About: I like to make things for the internets. I also sell a pretty cool calendar at You'll like it.
Bacon is the foodstuff of the gods. The Spirit of All Things decided that humans needed something to keep them going every day and decided that the pig was the best thing for it. And, oh, we have rejoiced and created several odes to the delicious meat. It's absolutely amazing and we should all say a little "thank you" every day because it exists.

Or so everyone kept telling me. Others would find salvation in what I found to be a salty, crunchy piece of noise in my food. So bacon and I went our separate ways. It wasn't the bacon, it was me. Bacon took it well and hung out with its billions of fans while I left on other gastronomic adventures which took me through vegetarian fields, a shady vegan nook, and even a brief holiday in the land of the raw.

Then it all changed. A man showed me how to make dry cured bacon from pork belly and the heavens opened up. A tiny bite and time and space would stumble about and forget who was who. I once again tried regular bacon from the store and the signal went back to black and white so it looks like this is the only way for me.

Here is that recipe.

Step 1: Ingredients

Basic Dry Cure
1 lb. (450g) kosher salt
8 oz. (225g) sugar
2 oz. (50g) pink curing salt

Basic Bacon
3-5 lbs. (1.5-2.25 kg) slab pork belly, skin on
1/4 cup (50g) Basic Dry Cure

As you can see, you'll be making a lot more Basic Dry Cure than you'll need for one piece of bacon, but you'll be doing this more than once anyway.

From the amazing book, Charcuterie.

Step 2: Salt the Pork Belly

Spread the dry cure out over a baking sheet or the bottom of a container.

Trim the edges of the pork belly neat and square and then press it into the dry cure to give it a thick uniform coating.

Step 3: Seal It Up

Place the pork belly in a ziploc bag. You can leave it as is or add more ingredients to add some flavor. In this picture, maple syrup, brown sugar, and some spices have also been added.

Refrigerate the belly for 7 days, flipping the bag every other day.

Check the belly for firmness. If it feels firm, it's cured. If it's still a little soft and squishy, let it cure a couple more days.
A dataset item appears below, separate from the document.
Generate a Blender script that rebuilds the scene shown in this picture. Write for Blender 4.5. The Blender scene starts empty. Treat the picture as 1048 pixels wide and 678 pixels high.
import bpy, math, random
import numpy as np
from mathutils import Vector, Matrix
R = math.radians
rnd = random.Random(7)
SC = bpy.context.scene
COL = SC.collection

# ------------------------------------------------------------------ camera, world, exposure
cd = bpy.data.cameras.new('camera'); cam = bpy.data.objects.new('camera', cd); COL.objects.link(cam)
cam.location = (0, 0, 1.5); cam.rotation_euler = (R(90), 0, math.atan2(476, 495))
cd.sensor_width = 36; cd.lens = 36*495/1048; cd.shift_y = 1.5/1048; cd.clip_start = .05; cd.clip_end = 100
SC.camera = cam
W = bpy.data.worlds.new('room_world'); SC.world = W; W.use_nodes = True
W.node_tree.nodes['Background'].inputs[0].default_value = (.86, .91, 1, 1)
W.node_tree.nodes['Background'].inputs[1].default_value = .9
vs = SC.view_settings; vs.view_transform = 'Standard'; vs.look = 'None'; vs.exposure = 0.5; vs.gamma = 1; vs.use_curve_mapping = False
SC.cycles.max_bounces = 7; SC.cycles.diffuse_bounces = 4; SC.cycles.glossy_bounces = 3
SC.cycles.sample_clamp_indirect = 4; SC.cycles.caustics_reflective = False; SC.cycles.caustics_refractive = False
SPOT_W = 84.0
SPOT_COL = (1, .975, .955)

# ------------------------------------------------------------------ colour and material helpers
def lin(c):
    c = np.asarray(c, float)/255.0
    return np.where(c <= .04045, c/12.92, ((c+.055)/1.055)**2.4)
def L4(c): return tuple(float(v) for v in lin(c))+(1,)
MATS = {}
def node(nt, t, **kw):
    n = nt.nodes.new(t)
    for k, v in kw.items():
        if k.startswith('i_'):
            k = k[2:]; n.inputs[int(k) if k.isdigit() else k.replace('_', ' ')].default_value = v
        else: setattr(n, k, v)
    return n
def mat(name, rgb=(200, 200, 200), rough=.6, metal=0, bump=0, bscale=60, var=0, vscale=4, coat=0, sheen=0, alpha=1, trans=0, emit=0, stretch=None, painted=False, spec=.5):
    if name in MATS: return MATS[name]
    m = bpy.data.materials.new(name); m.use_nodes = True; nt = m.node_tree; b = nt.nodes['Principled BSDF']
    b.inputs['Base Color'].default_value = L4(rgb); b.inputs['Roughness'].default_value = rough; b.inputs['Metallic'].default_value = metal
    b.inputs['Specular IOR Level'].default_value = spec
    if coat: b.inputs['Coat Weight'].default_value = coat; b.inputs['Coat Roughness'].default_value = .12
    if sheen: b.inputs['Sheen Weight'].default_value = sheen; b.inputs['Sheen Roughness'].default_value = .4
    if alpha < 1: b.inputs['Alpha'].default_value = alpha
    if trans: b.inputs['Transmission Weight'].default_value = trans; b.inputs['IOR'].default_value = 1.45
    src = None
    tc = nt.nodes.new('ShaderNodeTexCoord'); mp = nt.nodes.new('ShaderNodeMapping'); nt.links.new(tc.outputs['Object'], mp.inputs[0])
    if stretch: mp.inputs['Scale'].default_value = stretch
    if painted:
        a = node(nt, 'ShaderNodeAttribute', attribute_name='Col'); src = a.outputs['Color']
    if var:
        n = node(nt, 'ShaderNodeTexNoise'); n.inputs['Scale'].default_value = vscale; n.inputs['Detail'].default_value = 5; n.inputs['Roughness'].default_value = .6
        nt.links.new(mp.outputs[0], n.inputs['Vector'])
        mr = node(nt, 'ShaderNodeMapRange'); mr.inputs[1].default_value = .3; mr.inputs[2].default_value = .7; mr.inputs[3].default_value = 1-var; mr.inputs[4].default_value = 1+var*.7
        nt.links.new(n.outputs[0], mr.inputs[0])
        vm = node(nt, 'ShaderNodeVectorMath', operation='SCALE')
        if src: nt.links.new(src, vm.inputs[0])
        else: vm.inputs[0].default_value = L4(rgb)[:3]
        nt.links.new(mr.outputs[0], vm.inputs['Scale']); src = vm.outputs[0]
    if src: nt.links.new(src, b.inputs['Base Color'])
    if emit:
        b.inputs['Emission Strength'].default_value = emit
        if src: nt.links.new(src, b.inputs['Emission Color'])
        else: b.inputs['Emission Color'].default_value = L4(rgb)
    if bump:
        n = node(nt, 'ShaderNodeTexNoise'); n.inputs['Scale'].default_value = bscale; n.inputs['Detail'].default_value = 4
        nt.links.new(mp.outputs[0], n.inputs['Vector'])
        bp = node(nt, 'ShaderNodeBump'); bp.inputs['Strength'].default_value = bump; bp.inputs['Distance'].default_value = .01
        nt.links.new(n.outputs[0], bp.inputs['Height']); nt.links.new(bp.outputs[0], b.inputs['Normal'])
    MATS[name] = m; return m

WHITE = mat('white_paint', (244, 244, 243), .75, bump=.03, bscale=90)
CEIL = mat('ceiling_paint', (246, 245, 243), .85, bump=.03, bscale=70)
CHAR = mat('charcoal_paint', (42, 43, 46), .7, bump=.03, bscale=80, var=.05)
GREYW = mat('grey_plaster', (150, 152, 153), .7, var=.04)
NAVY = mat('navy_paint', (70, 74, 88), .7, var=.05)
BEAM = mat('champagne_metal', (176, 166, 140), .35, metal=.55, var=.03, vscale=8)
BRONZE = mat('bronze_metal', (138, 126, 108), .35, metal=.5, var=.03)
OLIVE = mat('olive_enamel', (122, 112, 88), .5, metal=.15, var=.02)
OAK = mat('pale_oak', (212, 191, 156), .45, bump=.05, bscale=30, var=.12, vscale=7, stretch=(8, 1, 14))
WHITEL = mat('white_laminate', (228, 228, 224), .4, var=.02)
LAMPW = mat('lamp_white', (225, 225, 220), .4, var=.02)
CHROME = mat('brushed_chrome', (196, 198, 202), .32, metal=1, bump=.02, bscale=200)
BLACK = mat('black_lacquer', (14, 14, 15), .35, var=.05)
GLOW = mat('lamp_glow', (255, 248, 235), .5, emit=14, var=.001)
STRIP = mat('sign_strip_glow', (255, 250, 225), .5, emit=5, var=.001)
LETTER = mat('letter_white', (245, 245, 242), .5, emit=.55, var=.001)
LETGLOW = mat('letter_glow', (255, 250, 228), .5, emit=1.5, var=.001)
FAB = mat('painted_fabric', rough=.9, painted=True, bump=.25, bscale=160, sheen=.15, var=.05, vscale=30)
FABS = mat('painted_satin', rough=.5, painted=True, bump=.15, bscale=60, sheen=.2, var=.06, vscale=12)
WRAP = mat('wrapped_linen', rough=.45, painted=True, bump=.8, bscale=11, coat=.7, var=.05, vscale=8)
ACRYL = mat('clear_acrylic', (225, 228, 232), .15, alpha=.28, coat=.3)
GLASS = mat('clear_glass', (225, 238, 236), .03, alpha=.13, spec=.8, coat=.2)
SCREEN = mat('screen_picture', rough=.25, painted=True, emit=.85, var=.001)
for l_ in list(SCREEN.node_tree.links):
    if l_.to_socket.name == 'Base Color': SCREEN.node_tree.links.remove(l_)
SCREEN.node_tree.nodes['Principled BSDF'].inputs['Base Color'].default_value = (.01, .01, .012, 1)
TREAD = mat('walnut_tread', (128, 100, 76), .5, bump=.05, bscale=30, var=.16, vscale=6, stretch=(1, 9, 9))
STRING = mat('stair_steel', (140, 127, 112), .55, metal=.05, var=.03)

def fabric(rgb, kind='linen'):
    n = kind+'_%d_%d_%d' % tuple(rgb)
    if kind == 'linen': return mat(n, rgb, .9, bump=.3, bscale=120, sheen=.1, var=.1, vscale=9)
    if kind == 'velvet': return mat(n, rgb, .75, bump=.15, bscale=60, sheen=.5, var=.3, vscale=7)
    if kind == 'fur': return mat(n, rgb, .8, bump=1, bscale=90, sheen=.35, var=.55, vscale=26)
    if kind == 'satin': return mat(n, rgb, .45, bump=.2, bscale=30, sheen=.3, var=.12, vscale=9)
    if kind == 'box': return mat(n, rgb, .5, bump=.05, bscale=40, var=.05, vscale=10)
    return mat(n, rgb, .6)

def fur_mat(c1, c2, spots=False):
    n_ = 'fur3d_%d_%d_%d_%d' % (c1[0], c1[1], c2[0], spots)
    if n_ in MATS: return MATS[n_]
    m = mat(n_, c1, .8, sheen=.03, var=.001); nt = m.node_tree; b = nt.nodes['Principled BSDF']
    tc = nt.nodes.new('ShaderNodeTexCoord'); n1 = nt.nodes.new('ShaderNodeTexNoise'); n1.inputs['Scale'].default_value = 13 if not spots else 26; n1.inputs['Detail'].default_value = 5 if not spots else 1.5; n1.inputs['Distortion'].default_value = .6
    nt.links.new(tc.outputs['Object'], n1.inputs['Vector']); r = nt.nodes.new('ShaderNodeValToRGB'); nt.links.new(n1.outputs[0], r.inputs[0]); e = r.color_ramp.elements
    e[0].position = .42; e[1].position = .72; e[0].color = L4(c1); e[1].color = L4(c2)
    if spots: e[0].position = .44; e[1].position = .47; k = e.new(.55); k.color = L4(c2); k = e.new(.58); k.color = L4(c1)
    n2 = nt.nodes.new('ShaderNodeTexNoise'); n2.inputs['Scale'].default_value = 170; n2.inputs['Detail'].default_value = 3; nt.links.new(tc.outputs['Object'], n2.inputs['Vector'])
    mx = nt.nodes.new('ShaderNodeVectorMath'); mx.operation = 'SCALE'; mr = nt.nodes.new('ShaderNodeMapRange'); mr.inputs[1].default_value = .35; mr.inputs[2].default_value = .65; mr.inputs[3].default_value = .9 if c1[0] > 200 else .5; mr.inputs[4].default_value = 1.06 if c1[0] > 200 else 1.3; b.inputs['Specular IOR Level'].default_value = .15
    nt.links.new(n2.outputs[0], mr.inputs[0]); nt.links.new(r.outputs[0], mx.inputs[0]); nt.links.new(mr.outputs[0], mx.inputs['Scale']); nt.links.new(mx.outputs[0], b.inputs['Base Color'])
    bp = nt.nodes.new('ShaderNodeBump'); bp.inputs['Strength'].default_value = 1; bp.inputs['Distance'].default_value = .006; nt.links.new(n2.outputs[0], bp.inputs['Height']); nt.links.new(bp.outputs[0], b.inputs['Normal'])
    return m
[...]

Bacon can keep for 1-2 weeks refrigerated or 3 months frozen.

Step 4: Cook!

Once the bacon is cured, rinse it and pat it dry.

You can bake it at 200F for a couple hours or you can smoke it then pan-fry it. I prefer the pan-fry myself. It's up to you.

The smoker we used is the Cameron Stovetop Smoker. You can sort of see it in the last picture on this step.

Step 5: Eat!

Let the bacon briefly cool and eat it as soon as it isn't going to scorch your tongue.

Now start thinking about what flavors you're going to be adding to your next batch.